This would offer a local unified web page for the Zig process, replacing the current ones (std docs, fuzzing)
The desired features/settings could be governed by a serve.zon which you put in your project root directory, some or all of which could also be available as command flags on the CLI.
zig serve could offer a lot of things, using a nice interface that only shows what’s relevant.
Some uncontroversial ideas:
Watch/compilation progress
Autogenerated docs for your project + stdlib
Build-graph visualization
The fuzzing interface
Dashboard showing everything going on
Some wilder ideas:
Built-in gotta-go-fast/benchmarking UI for the project, with history/graphing
A Zig package discovery and distribution facility, perhaps based on a Kademlia network similar to BitTorrent.

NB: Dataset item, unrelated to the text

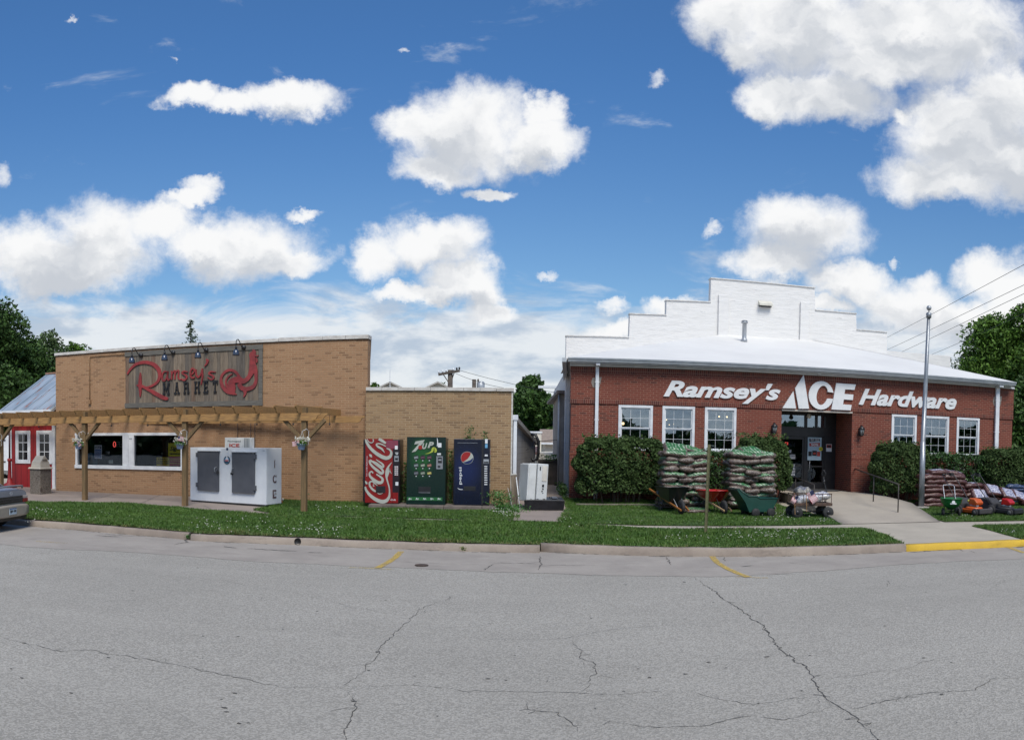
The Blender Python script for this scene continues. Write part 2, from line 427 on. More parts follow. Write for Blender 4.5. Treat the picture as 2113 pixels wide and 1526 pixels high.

I bet many community members would be willing to run zig serve in package-distribution mode on cheap VPS’s or at home to help with package distribution. Built-in mirroring, servable from any Zig installation.
Some sandboxing required:
Distributed CI? What if people could donate resources for CI purposes? Anyone could chose who to accept Zig CI requests from (such as ZSF), and anyone could chose who to request CI resources from. Could be served on a VPS, or on a home server.

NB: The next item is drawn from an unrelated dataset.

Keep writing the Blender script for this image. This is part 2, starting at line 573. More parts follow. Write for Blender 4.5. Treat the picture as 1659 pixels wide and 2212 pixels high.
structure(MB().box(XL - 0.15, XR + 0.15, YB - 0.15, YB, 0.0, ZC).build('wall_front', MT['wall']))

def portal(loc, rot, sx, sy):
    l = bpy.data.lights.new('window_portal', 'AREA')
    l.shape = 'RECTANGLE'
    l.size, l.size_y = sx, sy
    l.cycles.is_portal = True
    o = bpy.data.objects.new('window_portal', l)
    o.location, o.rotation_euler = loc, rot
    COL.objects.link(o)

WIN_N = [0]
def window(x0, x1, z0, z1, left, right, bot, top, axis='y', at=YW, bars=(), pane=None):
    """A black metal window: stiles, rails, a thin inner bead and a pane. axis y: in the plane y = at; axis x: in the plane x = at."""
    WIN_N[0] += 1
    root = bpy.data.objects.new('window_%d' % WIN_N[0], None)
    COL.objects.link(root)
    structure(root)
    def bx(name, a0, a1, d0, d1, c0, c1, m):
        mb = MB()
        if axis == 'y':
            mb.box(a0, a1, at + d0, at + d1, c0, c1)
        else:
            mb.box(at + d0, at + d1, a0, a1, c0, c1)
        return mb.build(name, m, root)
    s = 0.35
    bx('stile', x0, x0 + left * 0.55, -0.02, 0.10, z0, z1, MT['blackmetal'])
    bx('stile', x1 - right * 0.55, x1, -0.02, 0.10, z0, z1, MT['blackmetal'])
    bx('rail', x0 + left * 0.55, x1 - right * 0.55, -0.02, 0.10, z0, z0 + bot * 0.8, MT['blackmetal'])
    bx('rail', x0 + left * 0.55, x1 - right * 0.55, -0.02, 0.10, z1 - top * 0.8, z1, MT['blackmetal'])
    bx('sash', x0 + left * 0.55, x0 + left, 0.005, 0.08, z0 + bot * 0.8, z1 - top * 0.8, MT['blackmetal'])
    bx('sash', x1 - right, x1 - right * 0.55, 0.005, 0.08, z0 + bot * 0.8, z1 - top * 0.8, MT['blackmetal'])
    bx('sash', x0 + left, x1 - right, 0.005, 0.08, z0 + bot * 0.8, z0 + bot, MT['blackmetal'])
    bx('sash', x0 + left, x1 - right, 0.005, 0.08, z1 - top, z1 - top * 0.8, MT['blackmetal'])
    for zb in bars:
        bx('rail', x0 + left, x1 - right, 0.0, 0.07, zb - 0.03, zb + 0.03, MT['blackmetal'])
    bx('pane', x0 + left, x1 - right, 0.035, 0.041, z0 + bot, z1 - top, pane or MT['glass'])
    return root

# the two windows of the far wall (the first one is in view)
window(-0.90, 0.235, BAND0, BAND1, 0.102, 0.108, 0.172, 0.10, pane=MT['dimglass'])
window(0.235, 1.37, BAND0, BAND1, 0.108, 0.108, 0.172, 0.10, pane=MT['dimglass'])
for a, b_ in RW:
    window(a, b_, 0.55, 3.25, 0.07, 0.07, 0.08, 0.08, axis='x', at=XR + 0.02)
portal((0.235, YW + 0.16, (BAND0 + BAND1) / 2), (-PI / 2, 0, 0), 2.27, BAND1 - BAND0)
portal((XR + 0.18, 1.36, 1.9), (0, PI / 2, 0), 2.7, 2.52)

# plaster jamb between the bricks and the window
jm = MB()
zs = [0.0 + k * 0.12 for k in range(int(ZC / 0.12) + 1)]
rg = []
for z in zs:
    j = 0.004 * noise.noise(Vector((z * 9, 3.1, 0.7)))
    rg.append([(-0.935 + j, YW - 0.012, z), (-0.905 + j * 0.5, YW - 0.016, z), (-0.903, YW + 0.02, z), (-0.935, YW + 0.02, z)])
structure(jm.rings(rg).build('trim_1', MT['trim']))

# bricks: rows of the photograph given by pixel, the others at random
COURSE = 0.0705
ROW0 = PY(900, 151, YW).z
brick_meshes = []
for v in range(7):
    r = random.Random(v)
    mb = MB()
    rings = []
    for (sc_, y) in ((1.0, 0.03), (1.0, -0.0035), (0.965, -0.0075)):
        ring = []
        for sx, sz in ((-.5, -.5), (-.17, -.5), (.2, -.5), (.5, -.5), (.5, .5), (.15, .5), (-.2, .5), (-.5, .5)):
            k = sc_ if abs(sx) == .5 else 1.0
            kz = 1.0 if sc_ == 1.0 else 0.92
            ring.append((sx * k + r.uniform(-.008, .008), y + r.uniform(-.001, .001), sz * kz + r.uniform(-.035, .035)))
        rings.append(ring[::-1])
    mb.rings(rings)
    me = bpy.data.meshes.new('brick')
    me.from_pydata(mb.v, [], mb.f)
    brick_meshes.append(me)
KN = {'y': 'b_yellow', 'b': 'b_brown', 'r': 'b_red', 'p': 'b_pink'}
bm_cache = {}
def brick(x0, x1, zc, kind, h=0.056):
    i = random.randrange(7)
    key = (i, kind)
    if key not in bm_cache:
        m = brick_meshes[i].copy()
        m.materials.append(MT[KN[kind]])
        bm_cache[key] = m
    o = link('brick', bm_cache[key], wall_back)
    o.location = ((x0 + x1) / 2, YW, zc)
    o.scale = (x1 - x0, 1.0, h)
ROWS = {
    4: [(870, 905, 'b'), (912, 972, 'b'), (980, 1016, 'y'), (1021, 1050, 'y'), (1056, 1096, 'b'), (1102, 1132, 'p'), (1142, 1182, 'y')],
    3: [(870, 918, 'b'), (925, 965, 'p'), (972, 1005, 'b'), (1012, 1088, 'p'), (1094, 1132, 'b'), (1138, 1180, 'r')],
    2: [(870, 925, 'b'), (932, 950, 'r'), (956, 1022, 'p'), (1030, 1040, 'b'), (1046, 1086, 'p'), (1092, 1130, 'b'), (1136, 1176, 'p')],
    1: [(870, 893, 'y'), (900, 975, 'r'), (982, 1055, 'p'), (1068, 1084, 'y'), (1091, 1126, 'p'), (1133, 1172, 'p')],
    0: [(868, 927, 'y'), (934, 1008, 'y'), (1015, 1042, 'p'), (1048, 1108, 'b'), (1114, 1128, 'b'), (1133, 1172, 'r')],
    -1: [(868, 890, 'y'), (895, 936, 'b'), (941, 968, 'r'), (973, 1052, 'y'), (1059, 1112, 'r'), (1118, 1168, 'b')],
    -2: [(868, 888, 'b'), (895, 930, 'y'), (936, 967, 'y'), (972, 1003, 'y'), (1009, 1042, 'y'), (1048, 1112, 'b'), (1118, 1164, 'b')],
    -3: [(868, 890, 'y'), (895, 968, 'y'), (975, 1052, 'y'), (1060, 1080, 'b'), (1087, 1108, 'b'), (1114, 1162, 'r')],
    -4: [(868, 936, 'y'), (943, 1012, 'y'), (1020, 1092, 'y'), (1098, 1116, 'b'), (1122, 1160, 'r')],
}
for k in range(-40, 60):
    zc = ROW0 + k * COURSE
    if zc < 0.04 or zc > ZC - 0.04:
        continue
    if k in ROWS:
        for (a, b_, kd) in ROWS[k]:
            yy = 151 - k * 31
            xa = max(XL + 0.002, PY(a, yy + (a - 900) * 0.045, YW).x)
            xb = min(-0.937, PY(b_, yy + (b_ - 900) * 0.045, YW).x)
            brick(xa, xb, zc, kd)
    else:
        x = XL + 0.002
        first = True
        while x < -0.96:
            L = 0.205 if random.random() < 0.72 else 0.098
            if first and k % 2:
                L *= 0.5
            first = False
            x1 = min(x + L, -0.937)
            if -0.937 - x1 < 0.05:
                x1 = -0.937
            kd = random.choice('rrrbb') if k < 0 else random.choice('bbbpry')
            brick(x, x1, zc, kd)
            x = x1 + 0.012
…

Distributed compilation, integrated with the cache? Mainly to distribute package compilation for desired targets; could be useful for very large projects.
Just noting that, for the ZSF in particular, we only want CI machines that we have full control over, ideally physically. So we wouldn’t likely use such a feature.
(This is not meant to dismiss any of the ideas in principle, to be clear.)
Is there a difference between distributed cache and distributed compilation? I can see the utility of remote cache to allow all machines to “pick up where somebody else left off”, (see Bazel remote cache). But I don’t see as much utility in distributed compilation (multiple compilation machines), because truly incremental compilation will reduce compilation times 99%.
I see truly incremental compilation as a paradigm shift in simplicity. Its a solution that can delete large amounts of complexity (distributed systems).
Yeah that is my thinking too for most cases, the use-case would be very large projects (think a browser made in Zig) where you frequently integrate changes in many packages, some of which are perhaps C or C++ libraries. However, if incremental ends up working in even these cases, then the feature is moot.
Reminds me that in the past I had added a simple web server to a game engine for debugging purposes. A game would serve HTML pages which allowed to inspect the internal game- and engine-state - very useful at the time.
Today I would do such things fully ingame via Dear ImGui (since a game is doing rendering anyways, so hooking up a debug UI is trivial, esp with Dear ImGui). The web server approach still makes a lot of sense for any type of headless code.
I really like the idea, of easy access to a visual profiler.
Getting one that does not introduce unexpected slow downs of itself, setting it up correctly for Zig and then hoping it would work cross-platform, is really painful. (or a skill issue on my end )
What i see, at least in the Zig projects nowadays, a lot of them dont have auto-doc setup, it would make it a more accessable feature.
One important fix would be to not include the whole stdlib in the project’s autodoc, because doing that adds about 13 MBytes to each doc webpage via the sources.tar file. In sokol-zig I unpack this file, remove the stdlib sources and repackage and this drops the size down to 0.5 MBytes so that it is more manageable for hosting on GH Pages.
Ideally the generated autodoc for projects would link to https://ziglang.org/documentation/[version]/std/ for any stdlib references.
I actually wonder how package dependencies are handled, do those also show up in the generated autodoc webpage?